On Behalf of | Mar 21, 2013 | Chapter 7 |

There are likely many people in New Jersey that have taken out a payday loan at some point in their adult life. These “short term” loans can end up costing consumers for weeks or even months. For some consumers, their need for payday loans may even be a precursor or a contributor to filing for bankruptcy protection.

Depending on what state a consumer lives in, the interest rate on payday loans can end up being astronomical. Varying by state, the APR could be anywhere from 368.91 percent to 661.78 percent. The only constant is that the rate can make paying back a payday loan difficult, at best, for consumers that are already struggling.

Not very many consumers are able to pay back the entire loan when they receive their next paycheck. Additionally, there is always the risk that the lender will make an automatic withdrawal from a consumer’s account for payment, causing that an overdraft. In some cases, consumers are paying upwards of $520 in finance charges on a loan that averages $375. There are alternatives to traditional payday loans for some consumers, but even those loans end up having APR’s upwards of 120 percent. Consumers may want to explore all other possible sources of money before turning to payday loans.

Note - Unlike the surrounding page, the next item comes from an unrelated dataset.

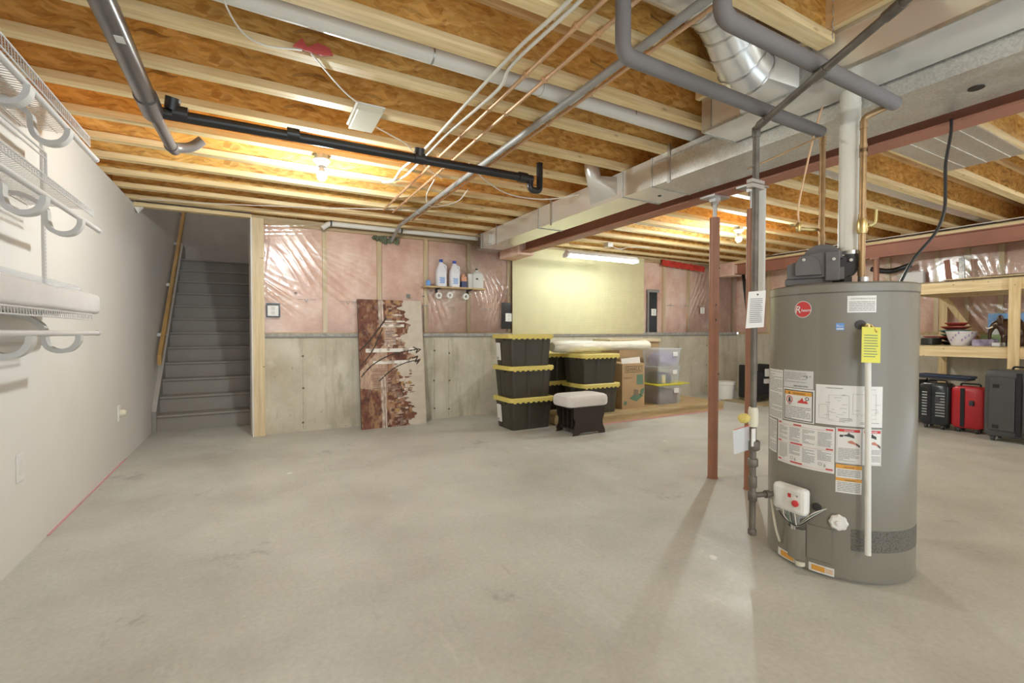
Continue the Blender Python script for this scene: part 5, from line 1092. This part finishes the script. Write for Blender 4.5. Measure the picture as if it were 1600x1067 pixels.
# footstool
fs = empty('footstool', (3.43, 4.493, 0)); fs.scale = (1, .74, 1); cu = MB(); rg = []
for z, k1 in ((.325, .90), (.335, .97), (.36, 1.0), (.415, 1.0), (.445, .97), (.462, .88), (.468, .6)): rg.append(rrect(.60 * k1, .50 * k1, .08, z, 6))
cu.loft(rg); cu.build('cushion', 'cushion', fs)['label'] = 'pale beige padded cushion'
pnl = [(-.22, .02), (-.24, .0), (-.16, .0), (-.13, .028), (.13, .028), (.16, .0), (.24, .0), (.235, .04), (.205, .10), (.20, .16), (.225, .22), (.225, .325), (-.225, .325), (-.225, .22), (-.20, .16), (-.205, .10), (-.235, .04)]
for y in (-.235, .215): MB().prism(pnl, 'y', y, y + .022).build('side_panel', 'dark_wood', fs)
MB().box(-.22, -.213, .295, .22, .215, .324).build('top_rail', 'dark_wood', fs)
for x in (-.19, .18): 
    for y in (-.12, 0, .12): MB().box(x, y - .02, .07, x + .012, y + .02, .295).build('slat', 'dark_wood', fs)
for x in (-.2, .17): MB().box(x, -.213, .05, x + .03, .215, .075).build('stretcher', 'dark_wood', fs)
tag(fs, 'dark wood footstool with pale padded top before the totes', 'footstool')
# bucket, mat, cart, far corner
bk = empty('bucket', (7.42, 5.45, 0)); MB().lathe([(.13, 0), (.155, .26), (.165, .265), (.165, .29), (.155, .3)], seg=28, caps=(True, False)).build('pail', 'plastic_white', bk); MB().lathe([(.168, .296), (.168, .312), (.15, .318)], seg=28).build('lid', 'plastic_white', bk)
tag(bk, 'white plastic bucket on the floor near the back wall corner', 'bucket')
tag(MB().box(7.15, 4.55, 0, 8.5, 5.35, .012).build('floor_mat', 'mat_tan', loc=(7.8, 4.95, 0)), 'tan mat on the floor in the far corner', 'mat')
ct = empty('folding_cart', (7.75, 5.0, .013)); MB().box(-.33, -.12, .05, -.27, .2, .62, bev=.02).box(.2, -.12, .05, .26, .2, .62, bev=.02).box(-.33, -.14, .05, .26, -.10, .12).build('frame', 'plastic_black', ct); MB().box(-.26, -.08, .06, .2, .2, .48, bev=.03).build('bag', 'fabric_black', ct)
for x in (-.25, .2): MB().lathe([(.05, -.015), (.05, .015)], (x, -.1, .05), seg=14, axis='x').build('wheel', 'rubber', ct)
MB().box(-.05, -.125, .3, .1, -.085, .38).box(-.02, -.125, .42, .12, -.085, .55).build('panel', 'label_grey', ct); tag(ct, 'black folding cart standing on the tan mat', 'cart')
sk = MB().box(-.03, -.01, 0, .03, .01, 2.42).box(.06, -.01, 0, .10, .01, 2.30); o = sk.build('leaning_rails', 'plastic_black'); o.location = (8.45, 5.55, 0); o.rotation_euler = (R(-9), R(3), 0); tag(o, 'pair of black rails leaning in the far corner', 'rails')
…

Consumers that find themselves caught in a payday loan trap may want to consider the benefits of filing for bankruptcy protection. Those in New Jersey that are struggling to pay back these loans are usually also struggling with their regular bills and may need help in finally conquering their outstanding debt. Bankruptcy protection can give a filer the space he or she needs to evaluate his or her financial situation and get back on track. Having the opportunity to get a fresh start financially could be just what a struggling consumer needs.